Updated

The building manager for the Arkansas Baptist State Convention had dealt with suspicious characters before but no one like Timothy Dale Johnson.

Kirby Martin's first encounter with the man who just moments before had shot and killed Arkansas Democratic Party Chairman Bill Gwatney was in a stairwell of the convention building Wednesday. Johnson stood about 10 feet away, pointing a gun at Martin's head.

"I certainly never thought in my wildest dream (that) Wednesday, the 13th, I'd be looking down the barrel of a gun," Martin told the Arkansas Democrat-Gazette. "All I can tell you is when I saw him, it so shocked me. It was almost an aura of just evil. I don't know how to describe it.
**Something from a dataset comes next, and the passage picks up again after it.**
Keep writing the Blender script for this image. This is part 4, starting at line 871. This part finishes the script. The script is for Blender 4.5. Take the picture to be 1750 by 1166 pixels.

It shocked me so much. It was almost the aura as much as the gun."

Still unable to determine Johnson's motives, police say that after shooting Gwatney, Johnson walked into the convention building. Martin thinks Johnson may have ducked into the building for cover after seeing police nearby.

A receptionist saw the distraught-looking man and used a special code to call Martin. Johnson ran up the stairs and Martin followed, not knowing about Gwatney's shooting or that Johnson had a gun.

When Martin met up with Johnson in the stairwell and saw the gun, instinct took over, he said. Martin yelled, went down the stairs, and told the receptionist to call 911.

Then he remembered some people were having lunch in a second-floor dining area. He got on the elevator and headed back upstairs.

In the meantime, Johnson apparently had walked down the second-floor hallway, past the crowded dining area and a secretary. The secretary asked "can I help you," Martin said. "He told her, 'No one can help me."'

When the elevator door opened, Johnson was standing there. Instead of lunging at the man, Martin held the door open and Johnson stepped in. Martin pushed the button for the first floor. And on the ride down, he never looked at the gunman's hands, only his face.

"In his face, I saw just a pale, lost-looking, desperate man," Martin told the newspaper. "He was wearing khakis and a nice shirt. He was well-groomed. What came to my mind was that he was a pastor or staff member of a church that was in serious trouble."

Before the elevator door opened again, Martin asked Johnson: "What is it?"

Johnson got out of the elevator, walked toward the front door, and as he was walking out of the building, he answered: "I've lost my job."

Police say Johnson, 50, kept at least 16 guns in his Searcy home, had antidepressant pills and made out a will before shooting Gwatney. Johnson had driven to state Democratic Party headquarters in Little Rock, more than 30 miles after quitting his job at a Target store over some graffiti written on a store wall.

After Martin pointed police in the direction Johnson went, officers gave chase and caught up with him 34-miles away. Police say they shot him dead after he confronted the officers.

Martin said he is praying for Gwatney's family and Johnson's, as well. He said he has no idea why Johnson didn't shoot him.

"Why did Bill Gwatney have to lose his life that day and why was Kirby Martin's life spared? I don't know. It's one of those mysteries that I guess, this side of heaven, no one will ever be able to explain," Martin said. "But I also told my wife and other people, if I had been shot and killed, God is still good."